Cash lined a two-out, three-run homer to left-center in the second — a ball that might have split the gap elsewhere but certainly wouldn’t have gone out. Youkilis connected with two outs in the third, popping the ball over the screen with a runner aboard.

“It was pretty cool,” Cash said. “I would have rather it had been a regular-season game.”

Regarding his homer, Cash smiled and said: “I thought I hit it good. You put it at Yankee Stadium, it’s probably not a home run. It was a home run here.”

Surprisingly, there were only two more homers, a solo shot by Dodgers’ first baseman James Loney in the seventh off Bryan Corey, and a two-run blast by rookie Blake DeWitt off Jonathan Papelbon in the ninth.

“I thought it was a heck of a show,” Dodgers manager Joe Torre said. “I didn’t see any empty seats. That’s pretty imposing. Everybody seemed to have a good time.”

While Loaiza struggled, Boston knuckleballer Tim Wakefield excelled, allowing five hits and an unearned run in five innings to make a mockery of catcher Jason Varitek’s pre-game forecast of doom.

“Wakie’s a fly ball pitcher. That’s great,” Varitek said some 3½ hours before the game as he walked down the Coliseum tunnel and glanced toward the left-field screen.

Then, in his best broadcast voice, Varitek he intoned: “Dodgers 85, Red Sox 81.”

He was way off.

“It wasn’t one of those 21-20 games a lot of people anticipated,” Torre said.

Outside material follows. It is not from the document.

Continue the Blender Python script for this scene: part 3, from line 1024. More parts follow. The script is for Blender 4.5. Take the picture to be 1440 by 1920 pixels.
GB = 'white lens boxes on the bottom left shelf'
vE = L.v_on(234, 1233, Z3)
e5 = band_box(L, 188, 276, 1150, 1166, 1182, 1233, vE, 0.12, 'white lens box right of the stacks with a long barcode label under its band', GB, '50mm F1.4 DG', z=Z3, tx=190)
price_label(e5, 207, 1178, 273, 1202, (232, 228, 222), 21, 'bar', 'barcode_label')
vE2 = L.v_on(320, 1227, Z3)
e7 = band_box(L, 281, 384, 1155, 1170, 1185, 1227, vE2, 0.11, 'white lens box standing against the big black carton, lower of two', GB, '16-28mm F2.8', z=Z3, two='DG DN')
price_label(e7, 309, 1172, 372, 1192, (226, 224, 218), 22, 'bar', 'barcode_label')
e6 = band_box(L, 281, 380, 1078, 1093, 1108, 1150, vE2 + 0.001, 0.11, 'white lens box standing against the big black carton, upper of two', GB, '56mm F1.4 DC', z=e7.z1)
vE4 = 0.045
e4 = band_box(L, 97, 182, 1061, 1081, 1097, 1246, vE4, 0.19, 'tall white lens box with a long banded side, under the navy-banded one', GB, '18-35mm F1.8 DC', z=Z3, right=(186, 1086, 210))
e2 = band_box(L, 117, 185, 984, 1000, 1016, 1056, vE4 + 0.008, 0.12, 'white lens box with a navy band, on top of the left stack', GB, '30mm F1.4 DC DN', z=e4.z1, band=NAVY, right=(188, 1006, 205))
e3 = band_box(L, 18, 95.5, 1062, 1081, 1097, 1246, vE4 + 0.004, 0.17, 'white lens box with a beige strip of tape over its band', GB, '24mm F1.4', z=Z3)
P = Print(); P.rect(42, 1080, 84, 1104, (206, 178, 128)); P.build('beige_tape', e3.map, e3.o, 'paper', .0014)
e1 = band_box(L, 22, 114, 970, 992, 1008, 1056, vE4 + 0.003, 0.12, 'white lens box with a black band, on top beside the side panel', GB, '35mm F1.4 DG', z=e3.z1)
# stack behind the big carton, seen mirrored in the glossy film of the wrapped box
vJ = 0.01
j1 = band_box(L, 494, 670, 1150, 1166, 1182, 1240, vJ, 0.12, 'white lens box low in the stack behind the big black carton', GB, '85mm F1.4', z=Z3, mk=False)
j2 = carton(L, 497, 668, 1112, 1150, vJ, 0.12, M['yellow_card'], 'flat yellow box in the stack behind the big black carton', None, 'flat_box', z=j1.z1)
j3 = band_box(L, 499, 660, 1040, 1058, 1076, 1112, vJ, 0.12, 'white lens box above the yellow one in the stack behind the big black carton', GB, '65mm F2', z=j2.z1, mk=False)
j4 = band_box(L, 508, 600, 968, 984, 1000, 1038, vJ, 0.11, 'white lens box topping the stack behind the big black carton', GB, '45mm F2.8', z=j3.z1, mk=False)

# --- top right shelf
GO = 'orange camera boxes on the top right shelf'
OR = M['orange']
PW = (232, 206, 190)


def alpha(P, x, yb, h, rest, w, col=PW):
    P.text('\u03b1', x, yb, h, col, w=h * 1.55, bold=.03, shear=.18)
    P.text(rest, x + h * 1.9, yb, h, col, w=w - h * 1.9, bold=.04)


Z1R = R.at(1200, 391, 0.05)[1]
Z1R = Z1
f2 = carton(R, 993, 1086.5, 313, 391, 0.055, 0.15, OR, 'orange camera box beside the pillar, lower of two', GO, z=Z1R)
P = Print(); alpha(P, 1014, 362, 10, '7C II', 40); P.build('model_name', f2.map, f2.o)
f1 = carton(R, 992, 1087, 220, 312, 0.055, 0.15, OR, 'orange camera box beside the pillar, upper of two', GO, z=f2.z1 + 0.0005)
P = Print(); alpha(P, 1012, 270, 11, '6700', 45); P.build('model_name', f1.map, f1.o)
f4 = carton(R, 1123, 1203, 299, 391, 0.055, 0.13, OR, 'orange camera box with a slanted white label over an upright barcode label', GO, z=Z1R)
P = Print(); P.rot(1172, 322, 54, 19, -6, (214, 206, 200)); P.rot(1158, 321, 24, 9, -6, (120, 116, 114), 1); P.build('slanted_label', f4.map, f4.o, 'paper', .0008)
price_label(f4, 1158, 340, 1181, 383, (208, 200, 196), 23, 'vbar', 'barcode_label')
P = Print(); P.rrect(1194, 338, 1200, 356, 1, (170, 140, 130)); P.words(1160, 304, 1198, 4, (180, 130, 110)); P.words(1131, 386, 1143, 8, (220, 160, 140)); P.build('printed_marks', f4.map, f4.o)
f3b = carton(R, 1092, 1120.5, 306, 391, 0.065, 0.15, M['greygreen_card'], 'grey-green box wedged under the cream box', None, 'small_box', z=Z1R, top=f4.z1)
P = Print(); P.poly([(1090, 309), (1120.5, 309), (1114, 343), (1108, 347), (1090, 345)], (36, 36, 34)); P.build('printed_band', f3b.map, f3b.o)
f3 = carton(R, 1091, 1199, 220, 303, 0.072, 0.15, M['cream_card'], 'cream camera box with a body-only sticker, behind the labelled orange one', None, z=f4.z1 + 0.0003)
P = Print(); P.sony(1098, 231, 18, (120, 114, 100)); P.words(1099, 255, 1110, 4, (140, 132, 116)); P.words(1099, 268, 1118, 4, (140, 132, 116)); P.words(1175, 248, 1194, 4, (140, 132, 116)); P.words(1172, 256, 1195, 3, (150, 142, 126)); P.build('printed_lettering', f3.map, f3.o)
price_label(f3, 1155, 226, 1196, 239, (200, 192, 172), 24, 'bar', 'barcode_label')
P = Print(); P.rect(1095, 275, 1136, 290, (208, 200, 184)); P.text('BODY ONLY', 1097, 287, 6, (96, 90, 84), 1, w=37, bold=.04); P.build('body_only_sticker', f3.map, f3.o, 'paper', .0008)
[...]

Torre joked beforehand about using a five-man infield, but the Dodgers did so throughout the game. Center fielder Andruw Jones played behind second base on the skin of the infield at the start, with left fielder Andre Ethier in center, leaving left field unprotected.

When Jacoby Ellsbury was thrown out trying to steal in the fourth, Jones was on the receiving end of catcher Russell Martin’s throw — the unconventional putout from catcher to center fielder.

The Red Sox went with a more conventional defensive approach, although their left fielders were stationed in left-center, well off the line.

Longtime announcer Vin Scully, who moved with the Dodgers from Brooklyn to Los Angeles, was honored before the game. He referred to himself as “an ordinary man who was given an extraordinary opportunity.”

After being given a long ovation, Scully told the fans: “Aw c’mon. It’s only me.”